### JOB
Please give the data below again in full, exactly as it stands.

### SUPPLIED INFORMATION
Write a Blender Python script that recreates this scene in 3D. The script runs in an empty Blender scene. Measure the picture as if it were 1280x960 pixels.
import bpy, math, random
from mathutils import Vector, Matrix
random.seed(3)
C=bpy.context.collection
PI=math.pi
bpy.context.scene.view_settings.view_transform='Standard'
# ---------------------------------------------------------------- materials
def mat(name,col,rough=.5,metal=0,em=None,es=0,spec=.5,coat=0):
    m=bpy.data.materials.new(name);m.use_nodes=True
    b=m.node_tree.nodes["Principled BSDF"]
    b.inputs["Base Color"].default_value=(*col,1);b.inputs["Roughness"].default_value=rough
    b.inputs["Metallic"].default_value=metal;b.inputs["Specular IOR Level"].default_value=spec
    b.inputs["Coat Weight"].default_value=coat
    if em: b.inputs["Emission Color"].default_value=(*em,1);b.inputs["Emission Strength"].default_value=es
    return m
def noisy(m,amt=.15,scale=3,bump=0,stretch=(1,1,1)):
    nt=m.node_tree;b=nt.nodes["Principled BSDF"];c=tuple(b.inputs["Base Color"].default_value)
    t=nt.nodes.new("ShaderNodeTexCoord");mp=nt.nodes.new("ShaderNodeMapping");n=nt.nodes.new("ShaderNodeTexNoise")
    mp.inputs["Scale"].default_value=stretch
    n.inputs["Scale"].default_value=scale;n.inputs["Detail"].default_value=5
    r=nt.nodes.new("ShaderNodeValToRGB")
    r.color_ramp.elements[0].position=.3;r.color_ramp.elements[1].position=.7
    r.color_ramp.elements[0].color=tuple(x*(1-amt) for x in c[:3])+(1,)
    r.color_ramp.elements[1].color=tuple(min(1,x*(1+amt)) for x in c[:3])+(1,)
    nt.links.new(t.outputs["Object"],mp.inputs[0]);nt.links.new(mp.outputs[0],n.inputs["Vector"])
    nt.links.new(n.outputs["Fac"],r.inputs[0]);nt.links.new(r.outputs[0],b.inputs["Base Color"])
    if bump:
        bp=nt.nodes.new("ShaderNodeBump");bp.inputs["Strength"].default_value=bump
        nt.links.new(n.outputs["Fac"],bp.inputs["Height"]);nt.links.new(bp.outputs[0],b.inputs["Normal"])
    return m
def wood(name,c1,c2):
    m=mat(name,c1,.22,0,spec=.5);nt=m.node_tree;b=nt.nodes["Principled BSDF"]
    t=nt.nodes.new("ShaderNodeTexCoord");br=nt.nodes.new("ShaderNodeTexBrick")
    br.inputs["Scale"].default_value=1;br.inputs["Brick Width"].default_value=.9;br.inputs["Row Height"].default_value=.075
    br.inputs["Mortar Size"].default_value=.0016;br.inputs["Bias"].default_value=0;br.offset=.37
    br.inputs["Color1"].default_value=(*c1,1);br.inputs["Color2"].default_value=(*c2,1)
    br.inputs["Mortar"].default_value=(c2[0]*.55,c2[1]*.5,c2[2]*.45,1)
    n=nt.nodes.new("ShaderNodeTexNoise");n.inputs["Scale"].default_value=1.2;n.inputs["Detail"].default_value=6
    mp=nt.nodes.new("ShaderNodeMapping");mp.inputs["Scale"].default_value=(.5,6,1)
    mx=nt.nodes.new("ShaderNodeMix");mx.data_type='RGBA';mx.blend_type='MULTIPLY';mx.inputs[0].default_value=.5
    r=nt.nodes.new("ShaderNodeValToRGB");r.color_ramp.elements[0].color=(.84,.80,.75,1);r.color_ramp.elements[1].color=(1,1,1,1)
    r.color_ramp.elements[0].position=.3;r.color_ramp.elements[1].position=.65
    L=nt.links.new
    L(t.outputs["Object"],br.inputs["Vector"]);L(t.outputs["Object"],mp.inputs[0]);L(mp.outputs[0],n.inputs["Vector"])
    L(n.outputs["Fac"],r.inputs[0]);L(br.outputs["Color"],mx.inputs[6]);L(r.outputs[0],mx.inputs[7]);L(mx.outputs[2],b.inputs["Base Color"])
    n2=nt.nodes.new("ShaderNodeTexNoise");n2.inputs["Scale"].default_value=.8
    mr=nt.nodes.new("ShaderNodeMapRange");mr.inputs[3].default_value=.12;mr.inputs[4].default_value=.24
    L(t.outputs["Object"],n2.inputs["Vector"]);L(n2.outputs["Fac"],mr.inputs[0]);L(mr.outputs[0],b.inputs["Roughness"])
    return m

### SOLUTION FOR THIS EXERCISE
Write a Blender Python script that recreates this scene in 3D. The script runs in an empty Blender scene. Measure the picture as if it were 1280x960 pixels.
import bpy, math, random
from mathutils import Vector, Matrix
random.seed(3)
C=bpy.context.collection
PI=math.pi
bpy.context.scene.view_settings.view_transform='Standard'
# ---------------------------------------------------------------- materials
def mat(name,col,rough=.5,metal=0,em=None,es=0,spec=.5,coat=0):
    m=bpy.data.materials.new(name);m.use_nodes=True
    b=m.node_tree.nodes["Principled BSDF"]
    b.inputs["Base Color"].default_value=(*col,1);b.inputs["Roughness"].default_value=rough
    b.inputs["Metallic"].default_value=metal;b.inputs["Specular IOR Level"].default_value=spec
    b.inputs["Coat Weight"].default_value=coat
    if em: b.inputs["Emission Color"].default_value=(*em,1);b.inputs["Emission Strength"].default_value=es
    return m
def noisy(m,amt=.15,scale=3,bump=0,stretch=(1,1,1)):
    nt=m.node_tree;b=nt.nodes["Principled BSDF"];c=tuple(b.inputs["Base Color"].default_value)
    t=nt.nodes.new("ShaderNodeTexCoord");mp=nt.nodes.new("ShaderNodeMapping");n=nt.nodes.new("ShaderNodeTexNoise")
    mp.inputs["Scale"].default_value=stretch
    n.inputs["Scale"].default_value=scale;n.inputs["Detail"].default_value=5
    r=nt.nodes.new("ShaderNodeValToRGB")
    r.color_ramp.elements[0].position=.3;r.color_ramp.elements[1].position=.7
    r.color_ramp.elements[0].color=tuple(x*(1-amt) for x in c[:3])+(1,)
    r.color_ramp.elements[1].color=tuple(min(1,x*(1+amt)) for x in c[:3])+(1,)
    nt.links.new(t.outputs["Object"],mp.inputs[0]);nt.links.new(mp.outputs[0],n.inputs["Vector"])
    nt.links.new(n.outputs["Fac"],r.inputs[0]);nt.links.new(r.outputs[0],b.inputs["Base Color"])
    if bump:
        bp=nt.nodes.new("ShaderNodeBump");bp.inputs["Strength"].default_value=bump
        nt.links.new(n.outputs["Fac"],bp.inputs["Height"]);nt.links.new(bp.outputs[0],b.inputs["Normal"])
    return m
def wood(name,c1,c2):
    m=mat(name,c1,.22,0,spec=.5);nt=m.node_tree;b=nt.nodes["Principled BSDF"]
    t=nt.nodes.new("ShaderNodeTexCoord");br=nt.nodes.new("ShaderNodeTexBrick")
    br.inputs["Scale"].default_value=1;br.inputs["Brick Width"].default_value=.9;br.inputs["Row Height"].default_value=.075
    br.inputs["Mortar Size"].default_value=.0016;br.inputs["Bias"].default_value=0;br.offset=.37
    br.inputs["Color1"].default_value=(*c1,1);br.inputs["Color2"].default_value=(*c2,1)
    br.inputs["Mortar"].default_value=(c2[0]*.55,c2[1]*.5,c2[2]*.45,1)
    n=nt.nodes.new("ShaderNodeTexNoise");n.inputs["Scale"].default_value=1.2;n.inputs["Detail"].default_value=6
    mp=nt.nodes.new("ShaderNodeMapping");mp.inputs["Scale"].default_value=(.5,6,1)
    mx=nt.nodes.new("ShaderNodeMix");mx.data_type='RGBA';mx.blend_type='MULTIPLY';mx.inputs[0].default_value=.5
    r=nt.nodes.new("ShaderNodeValToRGB");r.color_ramp.elements[0].color=(.84,.80,.75,1);r.color_ramp.elements[1].color=(1,1,1,1)
    r.color_ramp.elements[0].position=.3;r.color_ramp.elements[1].position=.65
    L=nt.links.new
    L(t.outputs["Object"],br.inputs["Vector"]);L(t.outputs["Object"],mp.inputs[0]);L(mp.outputs[0],n.inputs["Vector"])
    L(n.outputs["Fac"],r.inputs[0]);L(br.outputs["Color"],mx.inputs[6]);L(r.outputs[0],mx.inputs[7]);L(mx.outputs[2],b.inputs["Base Color"])
    n2=nt.nodes.new("ShaderNodeTexNoise");n2.inputs["Scale"].default_value=.8
    mr=nt.nodes.new("ShaderNodeMapRange");mr.inputs[3].default_value=.12;mr.inputs[4].default_value=.24
    L(t.outputs["Object"],n2.inputs["Vector"]);L(n2.outputs["Fac"],mr.inputs[0]);L(mr.outputs[0],b.inputs["Roughness"])
    return m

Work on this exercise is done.